Co-directed by Fanny Liatard and Jeremy Trouilh with a magical-realist accent on the cross-cultural makeup of the Paris underclasses, Gagarine casts a wistful spell that should be much appreciated by international cinephiles (and, potentially, French-language class attendees).
Gagarine Towers is an aging Paris government-subsidized housing project, named in honor of pioneering cosmonaut Yuri Gagarin. In the 21st century, however, the place is in danger of being torn down by socialism's new generation of faceless bureaucrats. Young Yuri (Alseni Bathiliy), of French-African descent, is a lifelong resident of the 365-apartment block and loves its multi-cultural community of all ages and nations. Space-minded, he coordinates a mass eclipse-viewing for the neighborhood. Yuri and cohorts even undertake potentially dangerous DIY repairs of Gagarine's infrastructure to rescue the building from demolition orders but in vain.
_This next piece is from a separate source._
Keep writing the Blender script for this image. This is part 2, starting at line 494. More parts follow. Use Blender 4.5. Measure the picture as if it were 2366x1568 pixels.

As tenants are forced out, some like Yuri (whose mother abandoned him to pursue her love affair with a new man) have no place to relocate. Yuri, inspired by Russian space-station projects, stays alone on the seventh floor, rigging suites with his own hydroponics gardens, plumbing, and electronics (meanwhile the engineers preparing the place for destruction come to resemble astronauts themselves, in their HAZMAT suits). Only a few close friends know Yuri is still living in the building, as zero hour approaches.
The feature was inspired by a 2015 nonfiction short subject by the same filmmakers about the demise of a similar Paris housing project, although this re-imagining of the material takes viewers into the more exotic territory wherein one is unsure whether what we are seeing is literal or Yuri's hopeful fantasies—a limitless cosmos disguising his disenfranchised status in a doomed settlement, one christened after a hero of the Soviet peoples' utopia promised by the long-gone USSR.
Gagarine is one of a handful of European features that mix melodrama with ruminations on public architecture and the meaning of community (films by Mike Newel such as Stormy Monday and Close My Eyes by Stephen Poliakoff also being prominent in the space-force fleet). It deserves to find a recommended launch pad on international cinema library shelves in public libraries.